One only needs to take a stroll through the Australian universities during term time to see the migration link. One could be in China or India. But here is research that goes far beyond such crude empiricism from 2019, Bob Birrell, Overseas Students are Driving Australia’s Net Overseas Migration Tide.
https://tapri.org.au/wp-content/uploads/2019/04/Overseas-students-are-driving-NOM-final-18-April-2019.pdf
“There is widespread awareness that overseas students are a large and growing presence in Australia. But few observers would know that by 2017-18 overseas students were the largest contributor to Australia’s very high level of Net Overseas Migration (NOM).
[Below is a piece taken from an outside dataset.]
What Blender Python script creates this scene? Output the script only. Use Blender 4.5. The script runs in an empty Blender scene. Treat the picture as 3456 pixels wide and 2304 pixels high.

According to Australian Bureau of Statistics (ABS) estimates, overseas students comprised 104,987 of the overall level of NOM of 236,733 in 2017- 18. That’s 44 per cent of total NOM. Overseas students holding higher education visas were the dominant source of this contribution to NOM. (See definition of NOM on pp. 1-2.) Nor would many observers be aware that, over the six years from 2011-12 to 2017-18, overseas students were by far the largest growth point in Australia’s NOM. Their contribution increased from 25,700 in 2011-12 to 104,987 in 2017-18 . In the absence of the increasing contribution of overseas students, Australia’s NOM would have declined to around 150,000. Reductions in NOM over these years from New Zealanders and those on temporary work visas (among others – see Table 2) were swamped by the rising tide of overseas students. The student share of NOM in 2017-18 of 104,987 was far greater than that attributable to movements of those holding permanent residence visas – which was 68,850 in 2017-18 (see Table 1). Yet almost all the recent debate about the size of NOM and the Coalition government’s proposals to deal with the scale of NOM has focussed on the permanent resident component.